(begin)

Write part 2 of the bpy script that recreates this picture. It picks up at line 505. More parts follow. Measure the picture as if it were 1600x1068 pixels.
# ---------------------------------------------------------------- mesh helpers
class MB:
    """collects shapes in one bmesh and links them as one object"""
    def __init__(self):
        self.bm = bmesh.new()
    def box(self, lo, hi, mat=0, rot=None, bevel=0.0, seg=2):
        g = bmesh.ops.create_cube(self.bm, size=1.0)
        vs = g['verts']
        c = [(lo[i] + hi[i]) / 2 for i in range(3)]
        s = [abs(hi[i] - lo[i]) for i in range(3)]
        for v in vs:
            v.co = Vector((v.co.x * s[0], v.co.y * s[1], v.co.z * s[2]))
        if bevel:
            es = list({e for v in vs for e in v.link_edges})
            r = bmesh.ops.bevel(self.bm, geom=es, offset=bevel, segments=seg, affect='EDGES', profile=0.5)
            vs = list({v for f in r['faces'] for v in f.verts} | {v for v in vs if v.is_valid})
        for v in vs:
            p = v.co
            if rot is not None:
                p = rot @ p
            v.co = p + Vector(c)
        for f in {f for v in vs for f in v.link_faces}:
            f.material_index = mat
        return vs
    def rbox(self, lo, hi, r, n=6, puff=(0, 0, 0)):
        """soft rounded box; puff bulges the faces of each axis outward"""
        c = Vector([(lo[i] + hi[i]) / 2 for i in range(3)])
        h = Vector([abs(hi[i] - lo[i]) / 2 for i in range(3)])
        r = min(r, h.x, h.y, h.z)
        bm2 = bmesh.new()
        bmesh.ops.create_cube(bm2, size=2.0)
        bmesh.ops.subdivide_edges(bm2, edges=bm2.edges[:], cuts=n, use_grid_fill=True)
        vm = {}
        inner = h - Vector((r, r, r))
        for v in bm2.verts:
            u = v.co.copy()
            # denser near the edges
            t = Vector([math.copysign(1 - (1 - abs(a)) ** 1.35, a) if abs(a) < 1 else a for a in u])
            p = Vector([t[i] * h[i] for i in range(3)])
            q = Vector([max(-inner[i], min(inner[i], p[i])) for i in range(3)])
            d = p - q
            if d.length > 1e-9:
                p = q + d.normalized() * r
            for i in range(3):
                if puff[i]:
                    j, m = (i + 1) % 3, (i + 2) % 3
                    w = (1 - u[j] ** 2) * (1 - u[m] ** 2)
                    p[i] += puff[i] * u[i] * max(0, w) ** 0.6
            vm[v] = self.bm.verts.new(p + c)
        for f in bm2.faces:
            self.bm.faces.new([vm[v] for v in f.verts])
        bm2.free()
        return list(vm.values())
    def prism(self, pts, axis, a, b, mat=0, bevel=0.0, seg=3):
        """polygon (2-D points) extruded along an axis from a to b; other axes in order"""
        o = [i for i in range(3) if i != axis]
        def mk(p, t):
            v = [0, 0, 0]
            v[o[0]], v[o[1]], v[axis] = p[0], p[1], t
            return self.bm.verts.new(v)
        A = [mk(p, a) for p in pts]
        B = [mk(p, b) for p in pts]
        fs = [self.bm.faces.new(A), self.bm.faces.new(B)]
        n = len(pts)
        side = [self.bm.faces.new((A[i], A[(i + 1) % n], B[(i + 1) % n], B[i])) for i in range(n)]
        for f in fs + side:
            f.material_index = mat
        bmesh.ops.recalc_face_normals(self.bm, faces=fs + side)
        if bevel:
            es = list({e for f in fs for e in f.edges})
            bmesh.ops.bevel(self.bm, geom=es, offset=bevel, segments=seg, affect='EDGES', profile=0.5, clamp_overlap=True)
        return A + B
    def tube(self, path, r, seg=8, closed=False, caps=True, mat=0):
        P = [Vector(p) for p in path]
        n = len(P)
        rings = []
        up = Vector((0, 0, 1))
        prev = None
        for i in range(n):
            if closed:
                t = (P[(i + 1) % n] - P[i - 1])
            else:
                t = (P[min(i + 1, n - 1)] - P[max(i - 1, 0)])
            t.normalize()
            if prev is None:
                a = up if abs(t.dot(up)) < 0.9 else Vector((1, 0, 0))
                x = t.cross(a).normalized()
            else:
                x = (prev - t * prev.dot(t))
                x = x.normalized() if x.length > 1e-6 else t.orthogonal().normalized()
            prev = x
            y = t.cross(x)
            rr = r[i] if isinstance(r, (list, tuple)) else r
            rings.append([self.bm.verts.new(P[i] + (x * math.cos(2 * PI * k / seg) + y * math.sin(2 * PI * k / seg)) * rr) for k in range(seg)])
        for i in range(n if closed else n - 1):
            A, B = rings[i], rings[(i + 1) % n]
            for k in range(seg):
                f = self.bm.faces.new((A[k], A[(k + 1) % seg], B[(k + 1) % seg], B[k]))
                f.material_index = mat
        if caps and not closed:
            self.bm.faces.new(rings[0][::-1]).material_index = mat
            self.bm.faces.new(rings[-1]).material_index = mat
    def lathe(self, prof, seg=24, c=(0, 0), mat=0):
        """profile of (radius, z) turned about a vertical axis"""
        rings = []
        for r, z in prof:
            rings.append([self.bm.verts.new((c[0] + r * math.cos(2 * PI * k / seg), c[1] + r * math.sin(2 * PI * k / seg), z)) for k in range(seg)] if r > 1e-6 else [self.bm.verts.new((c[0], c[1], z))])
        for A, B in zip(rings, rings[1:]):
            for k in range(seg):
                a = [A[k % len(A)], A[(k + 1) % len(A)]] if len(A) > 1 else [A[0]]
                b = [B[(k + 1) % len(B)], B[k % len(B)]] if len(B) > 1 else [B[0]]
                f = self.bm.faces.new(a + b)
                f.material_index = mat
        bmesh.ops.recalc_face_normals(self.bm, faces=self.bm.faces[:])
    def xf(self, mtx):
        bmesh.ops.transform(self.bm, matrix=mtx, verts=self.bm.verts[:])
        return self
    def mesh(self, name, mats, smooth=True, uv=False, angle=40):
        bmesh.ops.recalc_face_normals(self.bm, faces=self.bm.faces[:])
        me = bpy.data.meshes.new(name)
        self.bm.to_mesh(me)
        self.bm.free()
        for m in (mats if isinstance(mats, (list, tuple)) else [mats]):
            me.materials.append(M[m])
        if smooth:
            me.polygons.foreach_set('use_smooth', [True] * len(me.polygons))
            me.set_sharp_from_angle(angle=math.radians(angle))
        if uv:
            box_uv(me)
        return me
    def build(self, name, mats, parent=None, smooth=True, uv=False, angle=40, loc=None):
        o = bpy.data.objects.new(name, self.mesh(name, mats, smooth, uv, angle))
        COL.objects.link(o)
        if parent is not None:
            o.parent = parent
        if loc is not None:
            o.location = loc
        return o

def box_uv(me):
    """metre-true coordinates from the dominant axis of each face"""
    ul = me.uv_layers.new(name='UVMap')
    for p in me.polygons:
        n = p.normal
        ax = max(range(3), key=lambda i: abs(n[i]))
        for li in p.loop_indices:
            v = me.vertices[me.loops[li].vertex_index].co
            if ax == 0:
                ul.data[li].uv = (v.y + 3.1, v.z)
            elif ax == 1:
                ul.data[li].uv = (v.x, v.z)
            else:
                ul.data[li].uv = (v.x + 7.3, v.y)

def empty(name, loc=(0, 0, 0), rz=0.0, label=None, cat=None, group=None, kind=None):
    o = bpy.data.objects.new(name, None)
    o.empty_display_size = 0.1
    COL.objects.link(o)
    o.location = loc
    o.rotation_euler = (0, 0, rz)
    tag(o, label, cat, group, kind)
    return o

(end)

## Work to do
Reproduce the data, keeping every line exactly the same.

## Answer to this problem
Write part 2 of the bpy script that recreates this picture. It picks up at line 505. More parts follow. Measure the picture as if it were 1600x1068 pixels.
# ---------------------------------------------------------------- mesh helpers
class MB:
    """collects shapes in one bmesh and links them as one object"""
    def __init__(self):
        self.bm = bmesh.new()
    def box(self, lo, hi, mat=0, rot=None, bevel=0.0, seg=2):
        g = bmesh.ops.create_cube(self.bm, size=1.0)
        vs = g['verts']
        c = [(lo[i] + hi[i]) / 2 for i in range(3)]
        s = [abs(hi[i] - lo[i]) for i in range(3)]
        for v in vs:
            v.co = Vector((v.co.x * s[0], v.co.y * s[1], v.co.z * s[2]))
        if bevel:
            es = list({e for v in vs for e in v.link_edges})
            r = bmesh.ops.bevel(self.bm, geom=es, offset=bevel, segments=seg, affect='EDGES', profile=0.5)
            vs = list({v for f in r['faces'] for v in f.verts} | {v for v in vs if v.is_valid})
        for v in vs:
            p = v.co
            if rot is not None:
                p = rot @ p
            v.co = p + Vector(c)
        for f in {f for v in vs for f in v.link_faces}:
            f.material_index = mat
        return vs
    def rbox(self, lo, hi, r, n=6, puff=(0, 0, 0)):
        """soft rounded box; puff bulges the faces of each axis outward"""
        c = Vector([(lo[i] + hi[i]) / 2 for i in range(3)])
        h = Vector([abs(hi[i] - lo[i]) / 2 for i in range(3)])
        r = min(r, h.x, h.y, h.z)
        bm2 = bmesh.new()
        bmesh.ops.create_cube(bm2, size=2.0)
        bmesh.ops.subdivide_edges(bm2, edges=bm2.edges[:], cuts=n, use_grid_fill=True)
        vm = {}
        inner = h - Vector((r, r, r))
        for v in bm2.verts:
            u = v.co.copy()
            # denser near the edges
            t = Vector([math.copysign(1 - (1 - abs(a)) ** 1.35, a) if abs(a) < 1 else a for a in u])
            p = Vector([t[i] * h[i] for i in range(3)])
            q = Vector([max(-inner[i], min(inner[i], p[i])) for i in range(3)])
            d = p - q
            if d.length > 1e-9:
                p = q + d.normalized() * r
            for i in range(3):
                if puff[i]:
                    j, m = (i + 1) % 3, (i + 2) % 3
                    w = (1 - u[j] ** 2) * (1 - u[m] ** 2)
                    p[i] += puff[i] * u[i] * max(0, w) ** 0.6
            vm[v] = self.bm.verts.new(p + c)
        for f in bm2.faces:
            self.bm.faces.new([vm[v] for v in f.verts])
        bm2.free()
        return list(vm.values())
    def prism(self, pts, axis, a, b, mat=0, bevel=0.0, seg=3):
        """polygon (2-D points) extruded along an axis from a to b; other axes in order"""
        o = [i for i in range(3) if i != axis]
        def mk(p, t):
            v = [0, 0, 0]
            v[o[0]], v[o[1]], v[axis] = p[0], p[1], t
            return self.bm.verts.new(v)
        A = [mk(p, a) for p in pts]
        B = [mk(p, b) for p in pts]
        fs = [self.bm.faces.new(A), self.bm.faces.new(B)]
        n = len(pts)
        side = [self.bm.faces.new((A[i], A[(i + 1) % n], B[(i + 1) % n], B[i])) for i in range(n)]
        for f in fs + side:
            f.material_index = mat
        bmesh.ops.recalc_face_normals(self.bm, faces=fs + side)
        if bevel:
            es = list({e for f in fs for e in f.edges})
            bmesh.ops.bevel(self.bm, geom=es, offset=bevel, segments=seg, affect='EDGES', profile=0.5, clamp_overlap=True)
        return A + B
    def tube(self, path, r, seg=8, closed=False, caps=True, mat=0):
        P = [Vector(p) for p in path]
        n = len(P)
        rings = []
        up = Vector((0, 0, 1))
        prev = None
        for i in range(n):
            if closed:
                t = (P[(i + 1) % n] - P[i - 1])
            else:
                t = (P[min(i + 1, n - 1)] - P[max(i - 1, 0)])
            t.normalize()
            if prev is None:
                a = up if abs(t.dot(up)) < 0.9 else Vector((1, 0, 0))
                x = t.cross(a).normalized()
            else:
                x = (prev - t * prev.dot(t))
                x = x.normalized() if x.length > 1e-6 else t.orthogonal().normalized()
            prev = x
            y = t.cross(x)
            rr = r[i] if isinstance(r, (list, tuple)) else r
            rings.append([self.bm.verts.new(P[i] + (x * math.cos(2 * PI * k / seg) + y * math.sin(2 * PI * k / seg)) * rr) for k in range(seg)])
        for i in range(n if closed else n - 1):
            A, B = rings[i], rings[(i + 1) % n]
            for k in range(seg):
                f = self.bm.faces.new((A[k], A[(k + 1) % seg], B[(k + 1) % seg], B[k]))
                f.material_index = mat
        if caps and not closed:
            self.bm.faces.new(rings[0][::-1]).material_index = mat
            self.bm.faces.new(rings[-1]).material_index = mat
    def lathe(self, prof, seg=24, c=(0, 0), mat=0):
        """profile of (radius, z) turned about a vertical axis"""
        rings = []
        for r, z in prof:
            rings.append([self.bm.verts.new((c[0] + r * math.cos(2 * PI * k / seg), c[1] + r * math.sin(2 * PI * k / seg), z)) for k in range(seg)] if r > 1e-6 else [self.bm.verts.new((c[0], c[1], z))])
        for A, B in zip(rings, rings[1:]):
            for k in range(seg):
                a = [A[k % len(A)], A[(k + 1) % len(A)]] if len(A) > 1 else [A[0]]
                b = [B[(k + 1) % len(B)], B[k % len(B)]] if len(B) > 1 else [B[0]]
                f = self.bm.faces.new(a + b)
                f.material_index = mat
        bmesh.ops.recalc_face_normals(self.bm, faces=self.bm.faces[:])
    def xf(self, mtx):
        bmesh.ops.transform(self.bm, matrix=mtx, verts=self.bm.verts[:])
        return self
    def mesh(self, name, mats, smooth=True, uv=False, angle=40):
        bmesh.ops.recalc_face_normals(self.bm, faces=self.bm.faces[:])
        me = bpy.data.meshes.new(name)
        self.bm.to_mesh(me)
        self.bm.free()
        for m in (mats if isinstance(mats, (list, tuple)) else [mats]):
            me.materials.append(M[m])
        if smooth:
            me.polygons.foreach_set('use_smooth', [True] * len(me.polygons))
            me.set_sharp_from_angle(angle=math.radians(angle))
        if uv:
            box_uv(me)
        return me
    def build(self, name, mats, parent=None, smooth=True, uv=False, angle=40, loc=None):
        o = bpy.data.objects.new(name, self.mesh(name, mats, smooth, uv, angle))
        COL.objects.link(o)
        if parent is not None:
            o.parent = parent
        if loc is not None:
            o.location = loc
        return o

def box_uv(me):
    """metre-true coordinates from the dominant axis of each face"""
    ul = me.uv_layers.new(name='UVMap')
    for p in me.polygons:
        n = p.normal
        ax = max(range(3), key=lambda i: abs(n[i]))
        for li in p.loop_indices:
            v = me.vertices[me.loops[li].vertex_index].co
            if ax == 0:
                ul.data[li].uv = (v.y + 3.1, v.z)
            elif ax == 1:
                ul.data[li].uv = (v.x, v.z)
            else:
                ul.data[li].uv = (v.x + 7.3, v.y)

def empty(name, loc=(0, 0, 0), rz=0.0, label=None, cat=None, group=None, kind=None):
    o = bpy.data.objects.new(name, None)
    o.empty_display_size = 0.1
    COL.objects.link(o)
    o.location = loc
    o.rotation_euler = (0, 0, rz)
    tag(o, label, cat, group, kind)
    return o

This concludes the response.